By M K Bhadrakumar
At times one cannot but feel sorry for the Foreign Secretary. Over the years, his has become a thankless job. The incumbent official, S. Jaishankar, is being pilloried for having been lackadaisical in preventing Nepal from adopting just this sort of an unhelpful constitution that it has chosen to adopt.
His lapse? Apparently, the detractors and critics say Jaishankar should have visited Kathmandu to do some arm-twisting in the month of August when the country’s draft constitution was in the final stages of deliberation and not in September when the unsavory constitution became a fait accompli.
Prima facie, the criticism may seem well-founded and it may appear that India’s Foreign Secretary was not on the ball. If so, it could be a serious lapse, because Nepal also comes under the Foreign Secretary’s direct ‘charge’ in the South Block. But the fact of the matter is that it is unfair to the incumbent Foreign Secretary who has a well-earned reputation for being a ‘hands-on’ boss.
Just look at the way he wrapped up the mega defence deal of $2 billion worth arms purchases from the United States even as Prime Minister Narendra Modi was proceeding on his third ‘pow-vow’ with US president Barack Obama.
Jaishankar ensured that Obama will damn well find time in an extremely busy schedule in New York to receive Modi with Syria, Islamic State, migration threat to Europe, climate change, Afghan troop pullout, Iraq, Yemen, Iran nuclear deal et al on his mind by sensitizing Washington that Modi can be helpful in creating at least a few hundred new jobs for Americans. Surely, Jaishankar knows his job. Which is why Modi created a vacancy by sacking an incumbent foreign secretary and appointing him. So, why don’t things add up on Nepal?
Wouldn’t Jaishankar have grasped the kernel that Nepal’s constitution is a ‘prestige issue’ for Modi who visited that country twice and was personally monitoring its transformation as a ‘Hindu Rashtra’? Wouldn’t the Foreign Secretary have sensed by now (after having been on the job for nearly 9 months) that the hardliners in the Indian establishment (and the right wing Hindu nationalists) regard Madhesi population of Indian origin in Nepal as our pocket borough in that country, whose commanding strength in the parliament could enable New Delhi to micromanage that country’s policies for decades to come?
Of course, Jaishankar knew all that. But then, Foreign Secretary knew more.

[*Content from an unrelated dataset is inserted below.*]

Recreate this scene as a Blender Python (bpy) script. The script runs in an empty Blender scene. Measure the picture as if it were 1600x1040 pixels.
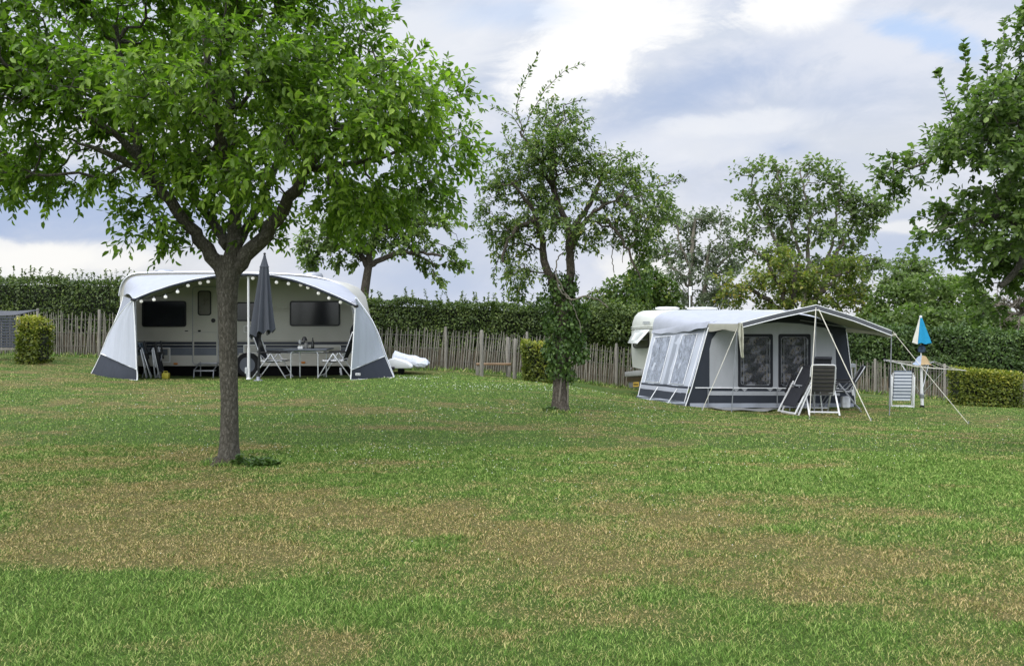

He also knew something that most people who berate him today wouldn’t know, namely, that India’s Nepal policies are driven by India’s intelligence czar National Security Advisor Ajit Doval and are the stuff of Smiley’s people.
Unsurprisingly, Jaishankar did the wisest thing on earth stay miles away from what was going on between the PMO and the spy agencies. Looking back, India had reason to be rather pleased with the inordinate delay in the adoption of a constitution by Nepal. The country’s political class simply couldn’t arrive at a consensus.
It is always a pleasure manipulating them playing one against the other and it is affordable, too. The game went on until one fine day Nepal’s quarrelsome politicians apparently understood that they were being made jackasses. And they pulled their act together and went about adopting a constitution.
From all accounts, the constitution they finally adopted is indeed a fine document except for two core issues from the Indian viewpoint, namely, that Nepal has chosen to be a ‘secular’ country, and, second, the Madhesis cannot occupy the commanding heights of power in Kathmandu.
Enter Jaishankar. The Foreign Secretary was brought in at the penultimate hour to rush to Kathmandu to impress upon the Nepali political class that they should know what is good for them. But it was too late. To be fair to Jaishankar, it is the folks within our security establishment who handled this gory assignment for donkey’s years to manipulate the Nepali politicians who must explain why and how they failed so spectacularly.
A blame game is easy at this point put the blame on Jaishankar, or better still, on Wang Yi. But the really pathetic thing is that Modi has been misled by our folks or rather, he got mesmerized by their cloak-and-dagger stuff. They sold Modi a seductive dream that if Nepal became a Hindu Rashtra, he would go down in India’s history as a latter-day Chandragupta Maurya. But the dream withered away.
Where are the dream merchants today? Modi shouldn’t forgive them for making him look so foolish an emperor without clothes in the South Asian bazaar. Can’t you hear the suppressed laughter in Colombo, Male, Dhaka, Islamabad? Maybe, even Thimpu. On top of it all, Modi shouldn’t look a petulant statesman as well by his reported refusal to meet his Nepali counterpart in New York on the sidelines of the UN General Assembly session. Modi needs to take UN Secretary-General Ban Ki-Moon’s advice: a country’s constitution is a ‘living document’; and, the politicians in Kathmandu are capable of acting with ‘continued flexibility and inclusivity’. Simply put, patience and self-control is the recipe something yoga philosophy also counsels.